= What to work on =
Begin with the line containing "Write part 4" and end with the line containing "return np.array(hp(px, py, z))"; set down that block verbatim and nothing else.

= Data in this exercise =

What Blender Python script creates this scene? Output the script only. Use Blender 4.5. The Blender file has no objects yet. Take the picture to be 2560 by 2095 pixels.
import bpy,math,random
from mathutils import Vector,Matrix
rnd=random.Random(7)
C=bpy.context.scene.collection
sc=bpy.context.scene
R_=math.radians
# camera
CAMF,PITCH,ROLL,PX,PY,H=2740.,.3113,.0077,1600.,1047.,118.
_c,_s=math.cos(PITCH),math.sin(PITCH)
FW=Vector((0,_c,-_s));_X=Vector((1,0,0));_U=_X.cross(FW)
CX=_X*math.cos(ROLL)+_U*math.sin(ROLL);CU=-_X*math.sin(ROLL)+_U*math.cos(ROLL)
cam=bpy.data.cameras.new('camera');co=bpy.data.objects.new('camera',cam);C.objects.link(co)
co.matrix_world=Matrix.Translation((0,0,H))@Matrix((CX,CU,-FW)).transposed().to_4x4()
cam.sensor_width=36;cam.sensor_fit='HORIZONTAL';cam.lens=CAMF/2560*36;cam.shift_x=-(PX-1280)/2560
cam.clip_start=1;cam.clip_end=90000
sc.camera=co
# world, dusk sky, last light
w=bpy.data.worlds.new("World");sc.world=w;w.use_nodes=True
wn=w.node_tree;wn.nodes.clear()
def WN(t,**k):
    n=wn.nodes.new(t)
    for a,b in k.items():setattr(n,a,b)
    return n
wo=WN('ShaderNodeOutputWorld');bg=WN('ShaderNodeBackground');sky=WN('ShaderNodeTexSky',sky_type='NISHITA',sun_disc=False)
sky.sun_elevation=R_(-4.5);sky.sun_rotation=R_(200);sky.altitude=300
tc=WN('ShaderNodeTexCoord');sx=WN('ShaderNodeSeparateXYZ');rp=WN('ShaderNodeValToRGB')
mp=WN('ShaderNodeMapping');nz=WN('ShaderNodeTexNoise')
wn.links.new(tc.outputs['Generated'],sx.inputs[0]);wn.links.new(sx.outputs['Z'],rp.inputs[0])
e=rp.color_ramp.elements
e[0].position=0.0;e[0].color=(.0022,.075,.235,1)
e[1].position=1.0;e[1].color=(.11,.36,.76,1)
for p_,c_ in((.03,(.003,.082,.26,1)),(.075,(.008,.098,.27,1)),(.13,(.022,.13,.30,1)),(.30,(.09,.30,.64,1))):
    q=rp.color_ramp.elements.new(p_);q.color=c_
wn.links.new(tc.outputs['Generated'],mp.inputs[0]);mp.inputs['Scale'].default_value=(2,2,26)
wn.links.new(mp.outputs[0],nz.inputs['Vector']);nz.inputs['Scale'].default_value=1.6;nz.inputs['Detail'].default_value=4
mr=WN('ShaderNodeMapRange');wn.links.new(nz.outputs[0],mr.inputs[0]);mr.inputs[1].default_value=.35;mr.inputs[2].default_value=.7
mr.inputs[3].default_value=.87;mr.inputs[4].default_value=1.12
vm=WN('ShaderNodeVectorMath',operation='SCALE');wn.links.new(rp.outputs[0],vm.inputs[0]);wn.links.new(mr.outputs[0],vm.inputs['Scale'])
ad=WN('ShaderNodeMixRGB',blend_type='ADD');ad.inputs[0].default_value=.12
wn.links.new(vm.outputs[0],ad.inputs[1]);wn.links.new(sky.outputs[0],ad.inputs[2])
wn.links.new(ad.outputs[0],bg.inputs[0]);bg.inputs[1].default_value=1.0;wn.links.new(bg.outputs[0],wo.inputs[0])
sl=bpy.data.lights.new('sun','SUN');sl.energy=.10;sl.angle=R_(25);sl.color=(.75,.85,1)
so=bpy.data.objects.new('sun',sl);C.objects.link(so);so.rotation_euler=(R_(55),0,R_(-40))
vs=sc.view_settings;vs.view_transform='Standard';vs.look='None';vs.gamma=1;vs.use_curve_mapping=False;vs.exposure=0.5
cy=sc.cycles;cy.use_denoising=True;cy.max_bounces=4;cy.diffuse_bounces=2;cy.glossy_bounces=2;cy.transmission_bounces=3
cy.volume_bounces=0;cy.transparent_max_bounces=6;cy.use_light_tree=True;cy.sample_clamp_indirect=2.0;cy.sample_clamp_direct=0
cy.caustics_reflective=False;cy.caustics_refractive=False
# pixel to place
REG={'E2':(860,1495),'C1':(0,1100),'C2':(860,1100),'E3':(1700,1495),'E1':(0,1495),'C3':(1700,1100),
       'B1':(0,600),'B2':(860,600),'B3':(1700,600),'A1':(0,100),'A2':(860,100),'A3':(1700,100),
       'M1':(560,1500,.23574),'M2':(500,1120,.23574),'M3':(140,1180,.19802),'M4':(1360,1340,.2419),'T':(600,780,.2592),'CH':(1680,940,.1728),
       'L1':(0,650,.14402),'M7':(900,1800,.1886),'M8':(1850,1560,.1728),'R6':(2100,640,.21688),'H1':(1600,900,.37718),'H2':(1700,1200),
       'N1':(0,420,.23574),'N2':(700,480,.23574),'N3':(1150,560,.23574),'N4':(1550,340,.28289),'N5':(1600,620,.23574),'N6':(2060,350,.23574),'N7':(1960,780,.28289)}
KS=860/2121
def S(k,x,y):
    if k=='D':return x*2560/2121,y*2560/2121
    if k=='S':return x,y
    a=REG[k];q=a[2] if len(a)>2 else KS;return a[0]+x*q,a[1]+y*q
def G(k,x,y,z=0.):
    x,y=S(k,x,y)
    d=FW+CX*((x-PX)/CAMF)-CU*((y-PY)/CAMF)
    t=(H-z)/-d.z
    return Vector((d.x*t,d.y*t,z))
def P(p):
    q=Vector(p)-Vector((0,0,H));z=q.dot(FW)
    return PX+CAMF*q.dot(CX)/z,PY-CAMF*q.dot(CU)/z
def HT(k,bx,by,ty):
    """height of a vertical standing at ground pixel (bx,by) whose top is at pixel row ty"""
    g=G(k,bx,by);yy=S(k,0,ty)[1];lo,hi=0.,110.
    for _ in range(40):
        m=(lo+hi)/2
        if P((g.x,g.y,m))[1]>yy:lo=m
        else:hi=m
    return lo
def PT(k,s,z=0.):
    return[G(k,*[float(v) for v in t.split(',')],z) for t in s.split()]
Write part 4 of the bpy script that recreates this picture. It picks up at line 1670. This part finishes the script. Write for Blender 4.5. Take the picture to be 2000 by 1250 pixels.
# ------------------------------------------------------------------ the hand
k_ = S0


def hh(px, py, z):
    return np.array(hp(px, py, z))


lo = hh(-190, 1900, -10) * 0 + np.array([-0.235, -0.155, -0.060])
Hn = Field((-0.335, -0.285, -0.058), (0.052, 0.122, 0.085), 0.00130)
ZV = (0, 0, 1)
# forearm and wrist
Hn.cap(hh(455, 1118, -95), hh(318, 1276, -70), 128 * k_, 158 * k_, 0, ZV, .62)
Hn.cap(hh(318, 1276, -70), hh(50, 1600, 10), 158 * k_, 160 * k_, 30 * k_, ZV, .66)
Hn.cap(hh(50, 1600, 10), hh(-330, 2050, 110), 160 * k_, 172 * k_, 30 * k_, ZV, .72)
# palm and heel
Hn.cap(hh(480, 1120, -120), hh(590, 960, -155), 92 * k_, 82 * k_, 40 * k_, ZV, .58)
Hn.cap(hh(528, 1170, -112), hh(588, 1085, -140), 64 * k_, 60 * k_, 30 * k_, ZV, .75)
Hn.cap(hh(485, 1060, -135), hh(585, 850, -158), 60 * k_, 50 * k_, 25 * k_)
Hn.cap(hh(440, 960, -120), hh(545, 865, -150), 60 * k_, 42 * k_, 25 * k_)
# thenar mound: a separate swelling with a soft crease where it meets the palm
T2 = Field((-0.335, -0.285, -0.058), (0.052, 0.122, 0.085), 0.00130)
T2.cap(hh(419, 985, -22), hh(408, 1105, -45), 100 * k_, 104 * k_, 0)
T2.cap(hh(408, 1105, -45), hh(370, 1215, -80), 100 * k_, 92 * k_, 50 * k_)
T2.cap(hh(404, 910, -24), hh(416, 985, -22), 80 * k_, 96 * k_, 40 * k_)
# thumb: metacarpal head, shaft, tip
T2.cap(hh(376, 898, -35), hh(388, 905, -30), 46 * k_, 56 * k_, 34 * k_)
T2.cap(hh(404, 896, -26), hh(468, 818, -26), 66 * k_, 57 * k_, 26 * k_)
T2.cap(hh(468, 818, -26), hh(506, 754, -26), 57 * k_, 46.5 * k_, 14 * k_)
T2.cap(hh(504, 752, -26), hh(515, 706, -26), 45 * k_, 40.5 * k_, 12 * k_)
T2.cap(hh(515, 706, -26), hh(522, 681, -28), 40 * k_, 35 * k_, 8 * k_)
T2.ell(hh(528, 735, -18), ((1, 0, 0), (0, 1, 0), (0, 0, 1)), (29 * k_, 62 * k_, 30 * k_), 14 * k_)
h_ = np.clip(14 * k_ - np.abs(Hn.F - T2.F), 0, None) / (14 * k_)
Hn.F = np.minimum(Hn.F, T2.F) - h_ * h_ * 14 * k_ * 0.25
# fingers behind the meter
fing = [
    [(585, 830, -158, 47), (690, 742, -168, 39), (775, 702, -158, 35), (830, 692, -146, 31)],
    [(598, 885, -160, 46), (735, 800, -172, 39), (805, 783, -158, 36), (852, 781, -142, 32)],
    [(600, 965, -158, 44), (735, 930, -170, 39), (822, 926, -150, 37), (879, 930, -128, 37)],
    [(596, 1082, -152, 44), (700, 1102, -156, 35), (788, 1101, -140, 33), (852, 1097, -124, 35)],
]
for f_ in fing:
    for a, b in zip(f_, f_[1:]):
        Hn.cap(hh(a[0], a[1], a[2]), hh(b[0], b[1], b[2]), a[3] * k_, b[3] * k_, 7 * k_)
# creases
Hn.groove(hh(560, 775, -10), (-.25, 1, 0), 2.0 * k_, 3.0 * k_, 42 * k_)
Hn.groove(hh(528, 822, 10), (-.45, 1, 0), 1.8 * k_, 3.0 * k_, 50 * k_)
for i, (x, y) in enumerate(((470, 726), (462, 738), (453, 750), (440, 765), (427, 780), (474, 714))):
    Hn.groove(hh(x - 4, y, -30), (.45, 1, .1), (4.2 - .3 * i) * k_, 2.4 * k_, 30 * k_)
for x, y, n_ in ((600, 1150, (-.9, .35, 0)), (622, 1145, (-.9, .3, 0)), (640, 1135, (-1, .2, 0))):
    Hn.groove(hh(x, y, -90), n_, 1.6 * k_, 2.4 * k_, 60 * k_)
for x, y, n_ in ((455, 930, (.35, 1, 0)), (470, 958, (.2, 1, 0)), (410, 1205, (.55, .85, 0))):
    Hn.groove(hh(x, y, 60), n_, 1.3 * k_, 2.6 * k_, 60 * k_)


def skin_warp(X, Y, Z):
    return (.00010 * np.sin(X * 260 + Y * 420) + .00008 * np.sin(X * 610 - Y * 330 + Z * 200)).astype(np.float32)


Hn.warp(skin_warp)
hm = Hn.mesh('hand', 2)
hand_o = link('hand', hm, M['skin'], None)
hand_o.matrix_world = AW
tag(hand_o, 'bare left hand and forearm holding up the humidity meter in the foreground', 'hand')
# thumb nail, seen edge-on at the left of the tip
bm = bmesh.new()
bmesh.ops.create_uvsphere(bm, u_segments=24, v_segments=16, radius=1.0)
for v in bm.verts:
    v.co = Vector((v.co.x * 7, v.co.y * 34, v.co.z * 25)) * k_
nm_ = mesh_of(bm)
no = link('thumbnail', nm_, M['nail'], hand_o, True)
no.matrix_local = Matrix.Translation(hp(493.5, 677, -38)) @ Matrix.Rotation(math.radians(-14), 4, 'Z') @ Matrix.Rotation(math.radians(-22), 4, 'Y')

= Task result =
Write part 4 of the bpy script that recreates this picture. It picks up at line 1670. This part finishes the script. Write for Blender 4.5. Take the picture to be 2000 by 1250 pixels.
# ------------------------------------------------------------------ the hand
k_ = S0


def hh(px, py, z):
    return np.array(hp(px, py, z))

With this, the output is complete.